## Stated exercise
Restate word for word the lines of the data below, from the first through the one that has "PI = math.pi".

## Data provided

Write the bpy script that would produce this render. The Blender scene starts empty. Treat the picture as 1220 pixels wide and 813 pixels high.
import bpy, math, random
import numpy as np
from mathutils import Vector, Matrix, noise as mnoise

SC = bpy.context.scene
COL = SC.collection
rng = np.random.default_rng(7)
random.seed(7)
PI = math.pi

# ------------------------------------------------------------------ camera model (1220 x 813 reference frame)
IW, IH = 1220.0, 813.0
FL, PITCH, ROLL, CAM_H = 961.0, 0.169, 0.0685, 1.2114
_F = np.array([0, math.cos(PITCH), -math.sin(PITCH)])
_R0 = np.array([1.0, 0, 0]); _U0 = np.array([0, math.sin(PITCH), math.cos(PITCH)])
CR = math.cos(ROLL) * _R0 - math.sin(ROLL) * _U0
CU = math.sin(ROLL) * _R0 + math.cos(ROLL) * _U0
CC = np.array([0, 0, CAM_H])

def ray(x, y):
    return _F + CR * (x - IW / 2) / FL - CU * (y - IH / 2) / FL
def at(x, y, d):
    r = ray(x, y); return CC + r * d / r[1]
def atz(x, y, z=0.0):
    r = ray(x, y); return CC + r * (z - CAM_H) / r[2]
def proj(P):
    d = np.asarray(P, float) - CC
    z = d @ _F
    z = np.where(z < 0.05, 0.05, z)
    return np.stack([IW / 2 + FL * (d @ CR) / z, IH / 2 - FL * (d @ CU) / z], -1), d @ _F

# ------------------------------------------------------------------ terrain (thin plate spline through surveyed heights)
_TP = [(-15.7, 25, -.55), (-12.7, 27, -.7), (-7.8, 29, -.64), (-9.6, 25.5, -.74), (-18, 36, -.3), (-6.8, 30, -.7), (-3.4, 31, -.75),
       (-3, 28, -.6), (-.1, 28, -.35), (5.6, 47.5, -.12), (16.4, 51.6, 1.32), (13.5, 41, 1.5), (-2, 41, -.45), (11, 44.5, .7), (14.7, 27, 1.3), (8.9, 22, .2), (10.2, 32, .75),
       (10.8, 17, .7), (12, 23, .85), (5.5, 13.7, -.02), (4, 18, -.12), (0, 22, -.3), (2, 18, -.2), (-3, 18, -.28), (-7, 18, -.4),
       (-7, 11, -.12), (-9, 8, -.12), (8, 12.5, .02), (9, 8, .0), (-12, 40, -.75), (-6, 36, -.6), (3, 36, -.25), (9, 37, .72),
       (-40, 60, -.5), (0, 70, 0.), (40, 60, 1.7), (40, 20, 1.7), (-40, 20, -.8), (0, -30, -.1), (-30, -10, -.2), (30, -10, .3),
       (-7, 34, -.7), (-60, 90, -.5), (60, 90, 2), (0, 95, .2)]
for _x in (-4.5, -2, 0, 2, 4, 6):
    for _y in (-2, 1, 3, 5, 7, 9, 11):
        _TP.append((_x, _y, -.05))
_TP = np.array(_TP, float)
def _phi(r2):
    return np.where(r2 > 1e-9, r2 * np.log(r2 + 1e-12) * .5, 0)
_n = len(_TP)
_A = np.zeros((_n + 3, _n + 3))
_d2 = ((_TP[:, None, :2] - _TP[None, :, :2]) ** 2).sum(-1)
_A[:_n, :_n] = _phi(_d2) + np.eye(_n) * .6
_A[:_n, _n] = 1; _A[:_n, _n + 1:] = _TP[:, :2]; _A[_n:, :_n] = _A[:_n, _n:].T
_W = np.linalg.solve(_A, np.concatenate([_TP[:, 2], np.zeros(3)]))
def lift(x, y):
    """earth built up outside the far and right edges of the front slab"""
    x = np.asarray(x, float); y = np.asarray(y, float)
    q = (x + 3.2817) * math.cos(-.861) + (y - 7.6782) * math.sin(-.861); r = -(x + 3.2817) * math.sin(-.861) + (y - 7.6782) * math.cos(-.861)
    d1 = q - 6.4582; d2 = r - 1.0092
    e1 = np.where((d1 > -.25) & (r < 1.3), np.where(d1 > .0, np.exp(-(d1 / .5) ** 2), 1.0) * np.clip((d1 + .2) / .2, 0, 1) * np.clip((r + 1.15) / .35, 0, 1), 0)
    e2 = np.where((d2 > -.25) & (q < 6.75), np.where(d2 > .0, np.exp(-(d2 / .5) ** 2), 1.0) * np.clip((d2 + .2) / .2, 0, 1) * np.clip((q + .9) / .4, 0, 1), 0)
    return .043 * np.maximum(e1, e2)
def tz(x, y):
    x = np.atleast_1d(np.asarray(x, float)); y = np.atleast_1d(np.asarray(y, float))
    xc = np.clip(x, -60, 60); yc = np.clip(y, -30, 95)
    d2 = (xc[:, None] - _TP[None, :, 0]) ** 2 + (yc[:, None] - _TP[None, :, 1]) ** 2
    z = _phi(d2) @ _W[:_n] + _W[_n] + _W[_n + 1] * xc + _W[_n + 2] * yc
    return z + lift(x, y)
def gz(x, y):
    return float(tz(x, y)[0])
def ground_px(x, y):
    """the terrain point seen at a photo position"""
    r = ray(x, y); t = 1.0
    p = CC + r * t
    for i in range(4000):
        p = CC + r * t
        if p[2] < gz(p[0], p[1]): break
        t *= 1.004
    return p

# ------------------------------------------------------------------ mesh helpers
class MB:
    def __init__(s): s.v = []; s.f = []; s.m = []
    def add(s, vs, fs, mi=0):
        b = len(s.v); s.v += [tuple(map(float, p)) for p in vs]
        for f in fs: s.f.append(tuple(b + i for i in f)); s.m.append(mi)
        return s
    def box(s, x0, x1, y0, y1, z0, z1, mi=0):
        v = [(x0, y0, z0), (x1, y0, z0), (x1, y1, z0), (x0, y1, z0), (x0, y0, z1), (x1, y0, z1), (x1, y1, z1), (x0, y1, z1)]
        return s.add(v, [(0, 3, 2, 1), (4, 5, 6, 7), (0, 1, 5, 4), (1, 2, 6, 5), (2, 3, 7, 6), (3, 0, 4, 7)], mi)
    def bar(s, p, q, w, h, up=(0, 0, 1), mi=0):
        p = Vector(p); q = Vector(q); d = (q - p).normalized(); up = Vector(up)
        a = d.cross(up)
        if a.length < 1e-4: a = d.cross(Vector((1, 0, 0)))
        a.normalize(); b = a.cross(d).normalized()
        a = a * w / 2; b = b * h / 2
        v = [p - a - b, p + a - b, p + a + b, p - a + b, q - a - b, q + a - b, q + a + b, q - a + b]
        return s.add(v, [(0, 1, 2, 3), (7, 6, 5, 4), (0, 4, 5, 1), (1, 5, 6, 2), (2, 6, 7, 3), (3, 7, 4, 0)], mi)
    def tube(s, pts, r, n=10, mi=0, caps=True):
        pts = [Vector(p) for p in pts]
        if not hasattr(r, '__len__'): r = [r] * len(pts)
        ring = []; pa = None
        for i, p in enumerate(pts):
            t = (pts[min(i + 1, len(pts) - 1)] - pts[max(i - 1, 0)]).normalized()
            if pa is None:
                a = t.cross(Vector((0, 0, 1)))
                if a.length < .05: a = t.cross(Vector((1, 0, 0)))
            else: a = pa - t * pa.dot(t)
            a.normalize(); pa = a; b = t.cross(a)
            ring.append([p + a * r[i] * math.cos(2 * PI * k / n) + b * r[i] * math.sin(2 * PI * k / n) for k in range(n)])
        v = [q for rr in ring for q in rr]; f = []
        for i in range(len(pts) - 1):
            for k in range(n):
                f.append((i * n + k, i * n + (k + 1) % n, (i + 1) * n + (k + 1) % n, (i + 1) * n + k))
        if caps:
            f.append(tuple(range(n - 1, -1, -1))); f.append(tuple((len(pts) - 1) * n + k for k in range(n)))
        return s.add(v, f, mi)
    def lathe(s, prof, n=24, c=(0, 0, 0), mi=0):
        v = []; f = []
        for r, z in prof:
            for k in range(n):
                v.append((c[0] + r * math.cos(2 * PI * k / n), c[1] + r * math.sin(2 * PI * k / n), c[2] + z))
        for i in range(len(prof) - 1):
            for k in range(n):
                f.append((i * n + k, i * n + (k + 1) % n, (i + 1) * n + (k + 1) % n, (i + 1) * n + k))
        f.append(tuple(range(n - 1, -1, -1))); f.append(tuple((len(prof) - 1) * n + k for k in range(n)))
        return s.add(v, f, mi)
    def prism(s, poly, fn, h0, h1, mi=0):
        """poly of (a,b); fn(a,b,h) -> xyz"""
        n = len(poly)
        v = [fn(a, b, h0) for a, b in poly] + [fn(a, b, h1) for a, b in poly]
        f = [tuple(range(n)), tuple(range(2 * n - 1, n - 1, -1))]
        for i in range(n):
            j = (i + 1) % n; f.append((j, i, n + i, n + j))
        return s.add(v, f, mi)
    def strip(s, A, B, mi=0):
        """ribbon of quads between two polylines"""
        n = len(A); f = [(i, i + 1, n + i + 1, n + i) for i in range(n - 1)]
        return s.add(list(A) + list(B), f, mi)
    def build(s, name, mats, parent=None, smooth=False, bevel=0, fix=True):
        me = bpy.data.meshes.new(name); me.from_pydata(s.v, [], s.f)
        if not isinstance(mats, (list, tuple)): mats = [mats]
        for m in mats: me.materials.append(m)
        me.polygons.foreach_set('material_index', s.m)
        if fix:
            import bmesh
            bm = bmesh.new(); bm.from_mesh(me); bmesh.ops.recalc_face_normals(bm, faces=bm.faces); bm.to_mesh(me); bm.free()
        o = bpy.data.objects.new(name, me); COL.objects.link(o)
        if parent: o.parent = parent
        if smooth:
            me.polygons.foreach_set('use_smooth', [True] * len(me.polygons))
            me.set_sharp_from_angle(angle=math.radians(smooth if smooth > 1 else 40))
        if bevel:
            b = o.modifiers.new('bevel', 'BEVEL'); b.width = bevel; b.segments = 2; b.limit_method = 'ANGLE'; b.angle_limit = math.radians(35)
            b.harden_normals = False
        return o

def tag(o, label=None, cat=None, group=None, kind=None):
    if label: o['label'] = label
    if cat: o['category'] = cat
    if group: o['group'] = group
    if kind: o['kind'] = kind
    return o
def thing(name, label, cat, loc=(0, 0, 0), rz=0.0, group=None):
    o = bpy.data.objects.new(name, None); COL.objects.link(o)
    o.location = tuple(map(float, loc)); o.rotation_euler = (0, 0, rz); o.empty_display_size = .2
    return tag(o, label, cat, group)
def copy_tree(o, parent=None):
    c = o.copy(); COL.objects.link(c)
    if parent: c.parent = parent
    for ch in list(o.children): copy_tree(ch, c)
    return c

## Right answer
Write the bpy script that would produce this render. The Blender scene starts empty. Treat the picture as 1220 pixels wide and 813 pixels high.
import bpy, math, random
import numpy as np
from mathutils import Vector, Matrix, noise as mnoise

SC = bpy.context.scene
COL = SC.collection
rng = np.random.default_rng(7)
random.seed(7)
PI = math.pi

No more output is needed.